Des signes dans le ciel par Paul Misraki (1978)
D'après l'Écriture Sainte, la « manne » est une nourriture tombée du ciel grâce à laquelle tout un peuple put subsister dans le désert «pendant quarante ans».
Chaque matin — plus exactement six jours sur sept, — une couche de rosée recouvrait les alentours du camp; puis, la rosée évaporée, apparaissait sur la surface du désert «quelque chose de menu, de granuleux (traduction incertaine), de fin comme le givre ». (Exode, 16, 14). « On eût dit de la graine de coriandre, c'était blanc, cela avait le goût de la galette au miel. » (Exode, 16, 31). Il fallait procéder au ramassage dès l'aurore, car ce pain du ciel fondait à la chaleur du jour.
Ici encore, les professionnels de démythification s'en sont donnés à coeur joie. La manne, disaient les uns, n'est qu'une sorte de résine sécrétée par le tamaris sous l'effet de la piqûre des cochenilles. La preuve, ajoute Werner Keller dans la Bible arrachée aux Sables, c'est que cette sorte de manne se rencontre couramment dans la région, où elle fait l'objet d'un commerce régulier. Il faut croire que cette preuve n'apparaît pas aussi lumineuse à tous, car d'autres, non moins doctes, voient dans la manne un lichen, association symbiotique d'un champignon et d'une algue dont la valeur nutritive très élevée se rapprocherait de celle de la chlorelle. Nous avons l'embarras du choix : tamaris plus cochenilles, ou algue plus champignon? Qui dit mieux?

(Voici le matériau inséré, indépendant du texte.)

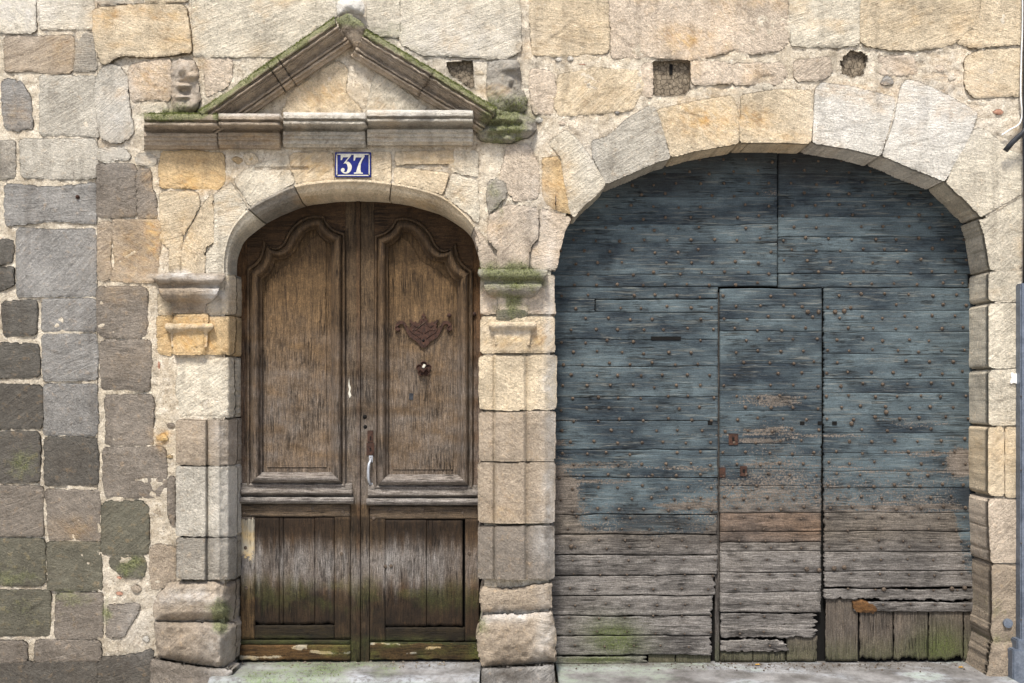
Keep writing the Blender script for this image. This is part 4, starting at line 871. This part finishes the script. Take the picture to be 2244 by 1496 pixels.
        for sg in (-1, 1):
            q = [W(cxp + sg * 57 + 5 * math.cos(t), 719 + 5 * math.sin(t), DP - .005) for t in np.linspace(0, 5, 12)]; tube('scroll', q, .0035, 'rust', lf, 6)
        for sg in (-1, 1):
            for q0 in ([(6,742),(16,734),(26,728),(32,718),(40,712)], [(4,700),(8,712),(16,716),(22,712)], [(2,730),(12,724),(20,722)]):
                tube('raised_scroll', [W(cxp + sg * x, y, DP - .0055) for x, y in smoothpath(q0, 3)], .002, 'rust', lf, 5)
        for x, y in ((928,697),(905,722),(951,722),(928,756)): tube('rivet', [W(x, y, DP - .008), W(x, y, DP)], .0032, 'iron', lf, 8)
        tube('keyhole', [W(928, 746, DP - .0055), W(928, 746, DP + .01)], .008, 'black', lf, 12)
        tube('scratch_wire', [W(910, 723, DP - .006), W(920, 714, DP - .007), W(932, 705, DP - .006)], .0015, 'iron', lf, 5)
        # five-petalled rosette with a square knob
        for k in range(5):
            t = math.radians(90 + 72 * k); c0 = (928.6 + 10 * math.cos(t), 808 - 10 * math.sin(t))
            q = [W(c0[0] + 6.5 * math.cos(a), c0[1] + 6.5 * math.sin(a), DP - .006) for a in np.linspace(0, 2 * math.pi, 13)]
            tube('rosette_petal', q, .0028, 'rust', lf, 6)
            extr('rosette_petal', [(c0[0] + 6 * math.cos(a), c0[1] + 6 * math.sin(a)) for a in np.linspace(0, 2 * math.pi, 12, endpoint=False)], DP - .002, DP + .01, 'rust', lf)
        a = W(928, 808, DP - .02); box('knob', a, (.034, .05, .034), 'rust', lf, .004, rot=(0, math.radians(40), 0)); box('knob_tip', W(929, 802, DP - .048), (.014, .006, .022), 'white_enamel', lf, .002, rot=(0, .5, 0))
        pbox('lock_plate', 805, 943, 817.5, 969, DP - .004, DP, 'rust', lf); pbox('lock_plate', 803, 970, 820, 997, DP - .006, DP, 'rust', lf)
        for x, y, r in ((812, 957, .0042), (812, 982, .0055)):
            tube('keyhole', [W(x, y, DP - .0066), W(x, y, DP)], r, 'black', lf, 10); pbox('keyhole_slot', x - 1, y, x + 1, y + 7, DP - .0066, DP, 'black', lf, 0)
        for x, y, r in ((799.5,913,.012),(800.5,935,.011),(824.5,955,.009)): tube('bore_hole', [W(x, y, DP - .0022), W(x, y, DP + .01)], r, 'black', lf, 14)
        y0_ = DP
        tube('pull_handle', [W(812.5,1005,y0_-.004),W(812,1010,y0_-.02),W(808.5,1016,y0_-.03),W(807,1030,y0_-.034),W(807,1046,y0_-.034),W(809,1056,y0_-.03),W(812,1060,y0_-.016),W(812.5,1064,y0_-.004)], [.006,.006,.007,.008,.008,.007,.006,.006], 'alu', lf, 12)
        pbox('handle_foot', 808.5, 998, 817, 1013, DP - .005, DP, 'alu', lf); pbox('handle_foot', 808.5, 1058, 817, 1072, DP - .005, DP, 'alu', lf)
        for yy in (1002, 1007, 1062, 1068): tube('screw', [W(812.7, yy, DP - .0065), W(812.7, yy, DP)], .0022, 'iron', lf, 8)
        for x, y in ((985,691),(1039,688)):
            bm = bmesh.new(); bmesh.ops.create_uvsphere(bm, u_segments=12, v_segments=8, radius=.013)
            me = bpy.data.meshes.new('bolt_head'); bm.to_mesh(me); bm.free(); me.materials.append(M['rust']); o = bpy.data.objects.new('bolt_head', me); col.objects.link(o); o.parent = lf; o.location = Vector(W(x, y, DP - .006)) - wloc(lf)
        extr('paper_scrap', [(897,861),(906,862),(905,876),(896,875)], DP + .0065, DP + .012, 'black_rubber', lf)
    else:
        extr('paint_flake', [(765,828),(766,842),(769,850),(767,858),(770,866),(766,872),(763,862),(765,852),(763,845)], DP - .0025, DP, 'white_enamel', lf)

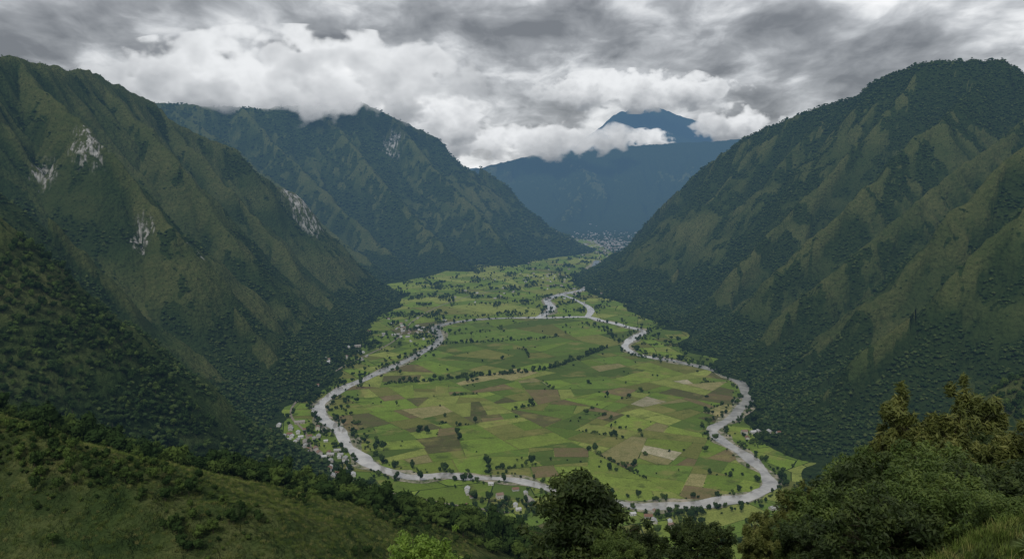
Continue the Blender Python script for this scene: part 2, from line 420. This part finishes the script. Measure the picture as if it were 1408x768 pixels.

Quoi qu'il en soit, si l'une ou l'autre de ces deux combinaisons se rencontre dans les déserts aussi couramment qu'on le prétend, on se demande pourquoi les Hébreux, en contact avec les caravanes qui sillonnaient les sables à longueur d'année, auraient pris cette banale substance pour un nouveau don de Dieu, à tel point que le souvenir en fut étroitement associé avec les événements de la Pâque et que les chrétiens y virent plus tard la préfiguration de l'Eucharistie : n'avaient-ils pas, entre-temps, reconnu que cette nourriture se retrouvait périodiquement dans les déserts environnants, à la portée de tous les voyageurs quels qu'ils fussent, et ne constituait nullement la marque d'une dilection spéciale de la part du Seigneur Yahvé ?
Ajoutons que les commentateurs naturalistes ont fait ici, une fois de plus, bon marché du contexte. Car le récit biblique insiste tout particulièrement sur un détail auquel il semble accorder une importance capitale, à savoir que la manne n'apparaissait que six jours sur sept, chaque sabbat étant marqué par sa complète absence ; le sixième jour, par contre, Israël en recueillait une ration double en vue du jour chômé. Quelle belle régularité dans le travail des cochenilles ! Et quelle constance aussi, puisque ce singulier repas fut servi aux Hébreux pendant quarante ans d'affilée!
Je pense plutôt qu'un rapprochement s'impose entre ces graines blanchâtres, tombées du ciel comme une pluie (« Je vais faire pleuvoir pour vous le pain du ciel », dit Yahvé), semblables à du givre sur le sol et se dissolvant dans l'air au bout d'un certain laps de temps, et ces divers produits d'aspect analogue récemment signalés lors du passage d'objets non identifiés : qualifiées en Amérique de «cheveux d'anges», en France de «fils de la Vierge », et à Fatima de «pétales blancs» ou de «sorte de flocons de neige », ces substances gélatineuses bientôt sublimées, n'ont jamais, il est vrai, démontré leur valeur nutritive, nous le reconnaissons volontiers. Mais outre le fait qu'aucun témoin de pareilles pluies ne semble avoir porté ces substances à sa bouche (certains n'en auraient même pas eu le temps), il est frappant de constater une flagrante similitude d'aspect entre toutes ces subs¬tances blanchâtres et volatiles en rapport étroit avec l'apparition dans le ciel d'un objet inconnu. Aussi bien l'Exode précise-t-il que la chute de la manne fut précédée par une apparition de la Gloire de Yahvé, visible pour tous.
Et nous en venons à nous demander si ce «pain du ciel » différait sensiblement de celui que les Grecs nommaient l'ambroisie,
nourriture des «dieux», à laquelle de rares mortels, admis à la goûter, attribuaient un léger goût de miel...
La Vulgate fait dire à l'ange Raphaël : « Moi, je me nourris d'un aliment invisible, et d'une boisson que les hommes ne connaissent point. » (Tobie, 12, 19).